Squeezing in more freshmen

In this article, Karen Nilsson tells The Tech that the Class of 2014 will have about 1,300 students, which would represent an increase of 222 over the Class of 2013’s size of 1078 freshmen, according to Registrar statistics. That increase is about four times as large as was projected earlier this year.

In February, Provost L. Rafael Reif said at a faculty meeting that MIT intended to increase class sizes modestly, by about 50, from about 4,238 to 4,288, for the 2010–2011 academic year.
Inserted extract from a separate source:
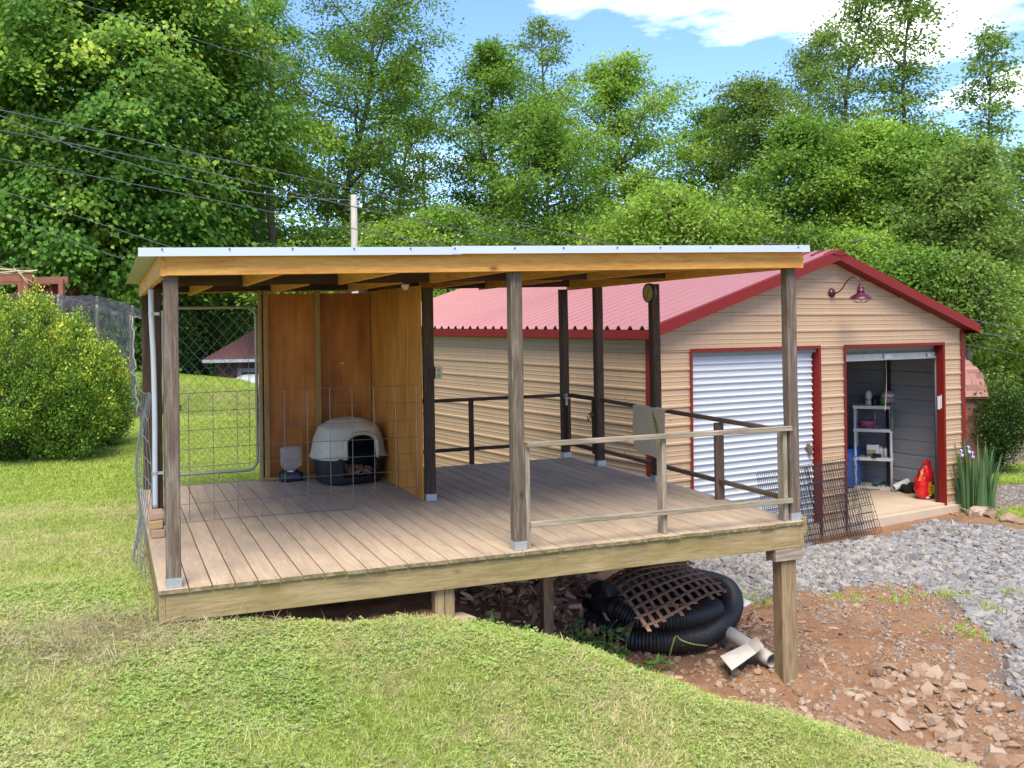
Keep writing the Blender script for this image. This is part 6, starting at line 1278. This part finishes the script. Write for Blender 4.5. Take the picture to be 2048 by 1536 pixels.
# red-roofed outbuilding and gas tank beyond the lawn's crest
hd = 26; hb_ = at(432, 640, d=hd); hbz = -1.6; hb = thing('outbuilding', 'low brown timber outbuilding with a pink red metal hip roof beyond the lawn', 'outbuilding', (hb_[0], hb_[1], hbz), -YAW+.12)
ez = CAM[2]+(632-709)/F*hd-hbz; wbr = wood('brown_wall_boards', (.05, .028, .018), (.10, .055, .035), (.15, .09, .06), .6, .2, None, board_var=.2)
for k in range(24): beam('wall_board', (.125+.25*k, .02, 0), (.125+.25*k, .02, ez), .03, .244, wbr, hb, up=(1, 0, 0))
for k in range(12): beam('wall_board', (.0, .16+.25*k, 0), (.0, .16+.25*k, ez), .244, .03, wbr, hb, up=(1, 0, 0))
box('wall', (.02, .04, 0), (5.98, 3.0, ez), barkd, hb)
box('window', (.62, -.015, ez-1.15), (1.05, .003, ez-.35), flat('dark_glass', (.02, .025, .035), .1), hb)
for a, b in (((.52, -.03, ez-1.25), (.62, .0, ez-.25)), ((1.05, -.03, ez-1.25), (1.15, .0, ez-.25)), ((.62, -.03, ez-.35), (1.05, .0, ez-.25))): box('window_frame', a, b, flat('grey_trim', (.26, .25, .22)), hb)
ov = .30; ap = 1.95; ins = 1.9
R4 = [(-ov, -ov, ez), (6+ov, -ov, ez), (6+ov, 3+ov, ez), (-ov, 3+ov, ez), (ins*1.55, 1.5, ez+ap), (6-ins*1.2, 1.5, ez+ap)]
centred('roof', R4+[(x_, y_, z_-.03) for x_, y_, z_ in R4], [(0, 1, 5, 4), (1, 2, 5), (2, 3, 4, 5), (3, 0, 4), (6, 9, 8, 7)], redroof, hb)
A4, B4, Cc, D4 = [np.array(R4[i]) for i in (0, 1, 5, 4)]
g = Geo()
for k in range(1, 30):
    x_ = -ov+k*.2286; t1 = min(1, (x_+ov)/(D4[0]+ov)) if x_ < D4[0] else (1 if x_ < Cc[0] else (6+ov-x_)/(6+ov-Cc[0]))
    g.bar((x_, -ov, ez+.012), (x_, -ov+(1.5+ov)*t1, ez+.012+ap*t1), .03, .02)
g.build('ribs', redroof, hb)
Geo().bar((-ov, -ov, ez-.045), (6+ov, -ov, ez-.045), .02, .08).bar((-ov, -ov, ez-.045), (-ov, 3+ov, ez-.045), .02, .08).build('gutter', whitepl, hb)
td_ = 25.5; tcn_ = at(520, 752, d=td_); rr = .50; ttop = CAM[2]+(632-741)/F*td_; tk = thing('gas_tank', 'white domed-end gas tank half hidden by the crest of the lawn', 'tank', (tcn_[0], tcn_[1], ttop-rr), -YAW)
pr = [(0, -.80)]+[(rr*math.sin(a), -.80+rr*.9*(1-math.cos(a))) for a in np.linspace(.2, math.pi/2, 7)]+[(rr, 1.6)]+[(rr*math.cos(a), 1.6+rr*.9*math.sin(a)) for a in np.linspace(.2, math.pi/2, 7)]
gzt = float(gz(tcn_[0], tcn_[1]))-(ttop-rr)
for x_ in (-.3, 1.2): box('leg', (x_-.06, -.22, gzt-.3), (x_+.06, .22, -rr+.06), concrete, tk)
Geo().lathe(pr, (0, 0, 0), 28, 'X').build('shell', flat('tank_white', (.66, .67, .70), .35, 0, .03), tk, True); Geo().lathe([(0, rr+.12), (.10, rr+.12), (.11, rr-.02)], (.4, 0, 0), 16).build('valve_dome', whitepl, tk, True)
# pergola and netted run at the left
pg_ = at(42, 590, d=18.0); rw = wood('red_brown_timber', (.12, .045, .028), (.22, .085, .05), (.32, .15, .09), .8, .2, None); pgz = float(gz(pg_[0], pg_[1]))
pe = thing('pergola', 'red brown timber arbour with loose bamboo canes on top, behind the boxwoods', 'arbour', (pg_[0], pg_[1], pgz), -YAW); zt2 = CAM[2]+(632-538)/F*18-pgz
for x_, y_ in ((.10, 0), (-1.6, 0), (.1, 1.4), (-.28, .6)): beam('post', (x_, y_, -.1), (x_, y_, zt2), .10, .09, rw, pe, up=(1, 0, 0))
beam('crossbeam', (-1.8, -.02, zt2-.02), (.22, -.02, zt2-.02), .04, .14, rw, pe); beam('crossbeam', (-1.8, 1.42, zt2-.02), (.22, 1.42, zt2-.02), .04, .14, rw, pe)
cn = flat('bamboo_canes', (.40, .34, .20), .6)
for k, (a, b) in enumerate((((-.9, -.1, zt2+.30), (.30, -.05, zt2+.06)), ((-1.0, .1, zt2+.15), (.22, .0, zt2+.10)), ((-.6, .2, zt2+.08), (.34, -.1, zt2+.10)), ((-.1, -.05, zt2+.16), (.30, -.15, zt2-.12)), ((.0, -.1, zt2+.12), (.26, -.12, zt2-.18)), ((-.5, -.1, zt2+.22), (-.3, .9, zt2+.2)))):
    a, b = np.array(a), np.array(b); tube('cane', [a, (a+b)/2+np.array([0, 0, -.05]), b], .016 if k < 3 else .007, cn, pe, 5)
rd = at(95, 556, d=22.5); rsz = float(gz(rd[0], rd[1])); rs = thing('red_coop', 'small dark red shed under the maple behind the arbour', 'shed', (rd[0], rd[1], rsz), -YAW); rtop = CAM[2]+(632-553)/F*22.5-rsz; rdm = flat('barn_red', (.16, .018, .022), .7, 0, .2, 4)
V = [(-1.6, 0, 0), (.12, 0, 0), (.12, 1.6, 0), (-1.6, 1.6, 0), (-1.6, 0, rtop-.5), (.12, 0, rtop-.05), (.12, 1.6, rtop-.05), (-1.6, 1.6, rtop-.5)]; centred('wall', V, [(0, 1, 5, 4), (1, 2, 6, 5), (2, 3, 7, 6), (3, 0, 4, 7), (4, 5, 6, 7)], rdm, rs)
beam('roof', (-1.75, .8, rtop-.50), (.22, .8, rtop+.02), 1.9, .05, rdm, rs); beam('corner_post', (.10, -.03, 0), (.10, -.03, rtop-.06), .09, .05, rdm, rs, up=(1, 0, 0))
# netted run
nr_ = at(160, 712, d=17.2); nz = float(gz(nr_[0], nr_[1])); ru = thing('netted_run', 'chicken run draped in grey netting behind the boxwoods', 'chicken run', (nr_[0], nr_[1], nz), -YAW)
zR = CAM[2]+(632-618)/F*17.2-nz; zL = CAM[2]+(632-575)/F*17.2-nz
fmat = flat('run_frame', (.28, .24, .2), .8, 0, .3, 6)
for x_, z_ in ((.86, zR), (.30, zR+.18), (-.35, zL), (-1.0, zL)):
    for y_ in (0, 1.6): beam('post', (x_, y_, -.05), (x_, y_, z_), .045, .045, fmat, ru, up=(1, 0, 0))
beam('sill', (-1.2, -.02, .06), (.9, -.02, .06), .05, .12, fmat, ru); beam('rail', (.3, -.02, .55), (.86, -.02, .55), .03, .03, flat('rusty_rail', (.25, .11, .07)), ru)
netm, nnt, npb, NL = newmat('fine_grey_netting'); npb.inputs['Base Color'].default_value = (.045, .05, .056, 1); npb.inputs['Roughness'].default_value = .7
tco = nnt.nodes.new('ShaderNodeTexCoord'); chk = nnt.nodes.new('ShaderNodeTexBrick'); chk.inputs['Scale'].default_value = 40; chk.offset = .5; chk.inputs['Mortar Size'].default_value = .045; chk.inputs['Brick Width'].default_value = .9; chk.inputs['Row Height'].default_value = .9; NL(tco.outputs['UV'], chk.inputs['Vector'])
tbs = nnt.nodes.new('ShaderNodeBsdfTransparent'); mxs = nnt.nodes.new('ShaderNodeMixShader'); npx = noise(nnt, tco.outputs['Object'], 2.2, 4, .7); al = ramp(nnt, [(.35, (.30, .30, .30)), (.66, (.72, .72, .72))], npx).outputs[0]
NL(al, mxs.inputs[0]); NL(tbs.outputs[0], mxs.inputs[1]); NL(npb.outputs[0], mxs.inputs[2]); NL(mxs.outputs[0], nnt.nodes['Material Output'].inputs[0])
q = np.random.default_rng(14); V = []; m1, m2 = 46, 40
for i in range(m1+1):
    x_ = -1.2+2.12*i/m1; zt3 = float(np.interp(x_, [-1.2, -.35, .3, .80, .92], [zL, zL, zR+.16, zR, zR-.03]))
    for j in range(m2+1):
        s_ = j/m2*(zt3+1.7)
        if s_ < zt3: y_, z_ = -.05-.10*math.sin(x_*9)*(1-s_/zt3)*.4, s_
        else: y_, z_ = s_-zt3, zt3-.06*math.sin((s_-zt3)*2)
        V.append((x_+.02*q.normal()+.10*max(0, x_-.75)*(1-z_/zt3)*3, y_+.015*q.normal(), z_+.015*q.normal()))
centred('netting', V, [(i*(m2+1)+j, (i+1)*(m2+1)+j, (i+1)*(m2+1)+j+1, i*(m2+1)+j+1) for i in range(m1) for j in range(m2)], netm, ru, True)
g = Geo()
for i in range(0, m1, 2): g.tube([V[i*(m2+1)+j] for j in range(0, 24, 1)], .0022, 3, False)
for j in range(0, 24, 2): g.tube([V[i*(m2+1)+j] for i in range(0, m1+1, 1)], .0022, 3, False)
g.build('net_cords', flat('net_cord', (.12, .13, .14)), ru)
tube('net_edge', [V[m1*(m2+1)+j] for j in range(0, 30)], .012, flat('net_edge_pale', (.24, .26, .25)), ru, 5)
# planting bed
bd = at(262, 738, d=17.5); bz = float(gz(bd[0], bd[1])); be = thing('planting_bed', 'timber-edged bed of low green plants on the lawn behind the shelter', 'planting bed', (bd[0], bd[1], bz), -YAW)
beam('edging', (-.75, 0, .02), (.35, 0, .02), .04, .10, rw, be); beam('edging', (.35, 0, .02), (.35, 1.5, .02), .04, .10, rw, be)
q = np.random.default_rng(6); n_ = 3200; pos = np.stack([q.uniform(-.7, .33, n_), q.uniform(.05, 1.45, n_), .05+.16*q.random(n_)], -1); az = q.random(n_)*6.28
o = leaves('ground_leaves', pos, np.stack([np.cos(az), np.sin(az), .3*q.normal(0, 1, n_)], -1), unit(np.array([0, 0, 1])+q.normal(0, .4, (n_, 3))), .075*q.uniform(.5, 1.3, n_), .55+q.normal(0, .2, n_), LM['mid'], be, .7); props(o, kind='stuff')
for i, (px, d, h, lb) in enumerate(((272, 18.5, .62, 'leafy upright plant in the bed against the netted run'), (290, 19.5, .8, 'taller leafy plant in the bed beside the shelter post'), (240, 17.8, .35, 'low plant in the bed at the run corner'))):
    plant('bed_plant', lb, px, 735, 0, h, .22, 260, .07, LM['yel'], 900+i, 'plant', 'plants in the timber bed', d=d)
# distant wooded hills
hx = np.linspace(-160, 260, 60); V = []; Fc = []
q = np.random.default_rng(21)
rows_ = [(105, -3), (125, 3), (150, 9), (185, 13), (240, 16)]
hilm, hnt, hp, HL = newmat('distant_woods'); P_ = worldvec(hnt); hn = noise(hnt, P_, .35, 8, .75); HL(ramp(hnt, [(.35, (.03, .06, .03)), (.5, (.06, .115, .05)), (.65, (.12, .19, .075))], hn).outputs[0], hp.inputs['Base Color']); hp.inputs['Roughness'].default_value = .9; bump(hnt, hp, hn, 1, 2)
nr2 = 26; ux = 110
for i in range(nr2):
    t = i/(nr2-1); yy = 95+150*t
    for j in range(ux): x_ = -190+480*j/(ux-1); V.append((x_+q.normal(0, .6), yy+q.normal(0, .6), -2.4+15*t**.8*(.75+.4*math.sin(x_*.021+1))+q.normal(0, .9)*(t > .02)))
props(link('hill', rawmesh('hill', np.array(V), np.array([(i*ux+j, i*ux+j+1, (i+1)*ux+j+1, (i+1)*ux+j) for i in range(nr2-1) for j in range(ux-1)]), hilm, True)), kind='structure')
# the wood's far depth reads as one mass: leaves only
n = 100000; q = np.random.default_rng(22); wx_ = q.uniform(-30, 62, n); wy_ = q.uniform(34, 58, n); wz_ = -2+(9.2+4.5*(fbm(wx_*.35, wy_*.35, 3, 5)-.5))*q.random(n)**1.1
pos = np.stack([wx_, wy_, wz_], -1)
az = q.random(n)*6.28; o = leaves('far_woods', pos, np.stack([np.cos(az), np.sin(az), q.normal(-.2, .4, n)], -1), unit(np.array([0, -.4, 1])+q.normal(0, .6, (n, 3))), .42*q.uniform(.5, 1.2, n), .4+.5*(fbm(wx_*.8, wz_*.8+wy_, 3, 9)-.5)+q.normal(0, .15, n), LM['mid'], None, .7); props(o, 'depth of the wood behind the nearer trees', None, None, 'stuff')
A similar tactic was proposed by the Institute-Wide Planning Task Force, MIT’s budget cut committee, to increase tuition revenue without spending much more on infrastructure for the extra students.

Increasing the undergraduate student body size has been a long-held goal of President Susan J. Hockfield, but one that has been hard to achieve because MIT hasn’t raised the money to fund the renovation of a dorm to house the extra students.

That goal seemed to be sidetracked in February, when Chancellor Phillip L. Clay PhD ’75 said in a letter “Undergraduate enrollment will not be increased until additional housing is available (specifically W1) and we have assessed and addressed other issues related to the likely impacts of an increase in the size of the undergraduate student body.”

Asked in February about the discrepancy between a “modest” increase in class size and his commitment not to increase the student body until additional housing became available, Clay said that the two points are not at odds and that enrollment varies year-to-year based on the expected number of available beds.